The market sees around a 20% probability of a rate hike in September and November. Based on the recent statements from Fed members, it does not seem that Powell will change his stance, and the statement has clearly shifted. It appears that, for the Fed, the job market will now play a more significant role than inflation. Before the September meeting, we will receive the NFP reports for July and August. Only a significant decline in job growth and an increase in the unemployment rate could potentially lead to a change in the Fed's stance.

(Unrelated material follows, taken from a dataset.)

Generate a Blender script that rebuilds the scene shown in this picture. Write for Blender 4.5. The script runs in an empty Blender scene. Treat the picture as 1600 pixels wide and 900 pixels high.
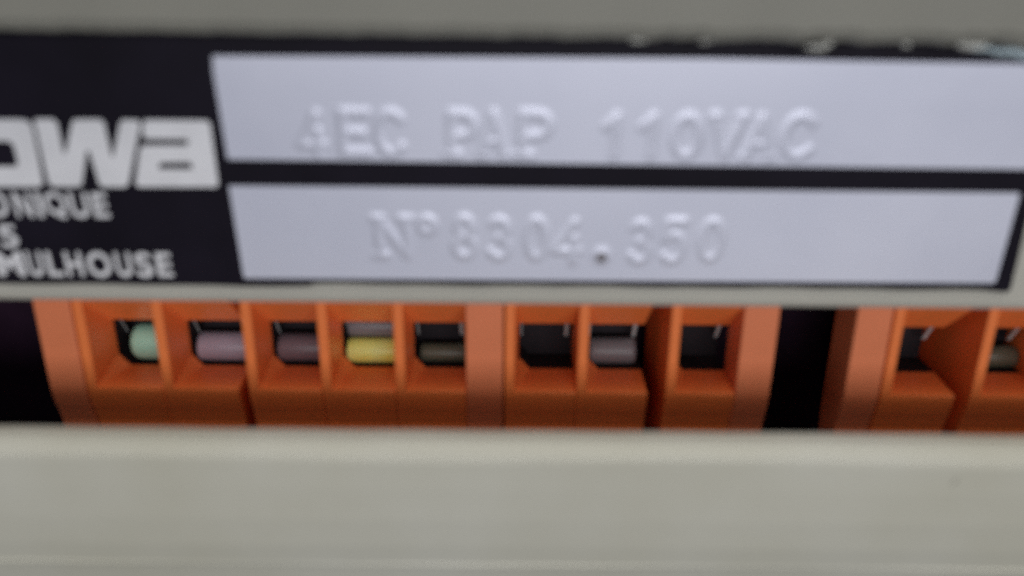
import bpy, bmesh, math, random
from mathutils import Vector, Matrix, Euler
random.seed(7)
MM = 0.1                                   # 1 Blender unit = 1 cm; everything below is written in millimetres
R = math.radians
scene = bpy.context.scene
COL = scene.collection

# ------------------------------------------------------------------ camera, world, lamps, exposure
PITCH, ROLL = R(20.0), R(0.55)
fwd = Vector((0, math.cos(PITCH), -math.sin(PITCH)))
up0 = Vector((0, math.sin(PITCH), math.cos(PITCH)))
rt0 = Vector((1, 0, 0))
rt = math.cos(ROLL) * rt0 + math.sin(ROLL) * up0
up = -math.sin(ROLL) * rt0 + math.cos(ROLL) * up0
cam_d = bpy.data.cameras.new('camera')
cam = bpy.data.objects.new('camera', cam_d)
COL.objects.link(cam)
m = Matrix.Identity(4)
for i in range(3):
    m[i][0], m[i][1], m[i][2] = rt[i], up[i], -fwd[i]
    m[i][3] = (0.0, -47.30, 22.085)[i] * MM
cam.matrix_world = m
cam_d.sensor_width = 36.0
cam_d.lens = 36.0 * 1250 / 1600
cam_d.clip_start, cam_d.clip_end = 0.05, 500
cam_d.dof.use_dof = True
cam_d.dof.focus_distance = 75 * MM         # the phone could not focus this near: everything lies in front of its focus
cam_d.dof.aperture_fstop = 0.187
scene.camera = cam
scene.cycles.use_denoising = False          # a phone picture keeps its grain

w = bpy.data.worlds.new('World')
scene.world = w
w.use_nodes = True
bg = w.node_tree.nodes['Background']
bg.inputs[0].default_value = (0.80, 0.86, 1.0, 1)
bg.inputs[1].default_value = 0.10

def area(name, loc, target, sx, sy, power, col):
    l = bpy.data.lights.new(name, 'AREA')
    l.shape, l.size, l.size_y, l.energy, l.color = 'RECTANGLE', sx * MM, sy * MM, power, col
    o = bpy.data.objects.new(name, l)
    COL.objects.link(o)
    o.location = Vector(loc) * MM
    o.rotation_euler = (Vector(target) - Vector(loc)).to_track_quat('-Z', 'Y').to_euler()
    return o
area('window_lamp', (60, -430, 66), (0, -3, 4), 460, 130, 10200, (0.985, 0.985, 0.98))
area('low_fill_lamp', (70, -380, -215), (0, -3, 4), 340, 120, 600, (0.95, 0.96, 1.0))  # added fill from low in front, to brighten the lower silver strip
area('ceiling_lamp', (60, -128, 340), (0, -3, 4), 320, 100, 5800, (1.0, 0.965, 0.88))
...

The market sees over 90% probability of a rate hike today and around 20% for the next two meetings. Source: Bloomberg, XTB
A look at US100
US100 (NASDAQ 100 futures) is holding within the range of the last significant correction in the uptrend that began in February but accelerated at the end of April this year. The key support levels in the current uptrend are 15,400 points, followed by 14,800 points. At the same time, the US100 remains in a powerful divergence with the prices of US Treasuries (TNOTE). A more dovish communication from the Fed could lead to an increase in bond prices, which would be a supportive factor for the US100. However, it is also worth remembering that the US100 largely reacts to information coming from companies that are currently publishing their second-quarter results. The US100 remains about 7% below historical highs.
It should be noted that US100 and EURUSD have experienced quite large correction recently. Having said that, regardless of the tone of Fed meeting (unless it will be extremely hawkish) there is a chance for the markets to pare part of recent moves. Of course, the long-term outlook will depend on the aforementioned jobs market, which at the moment seems to be key for US central bankers.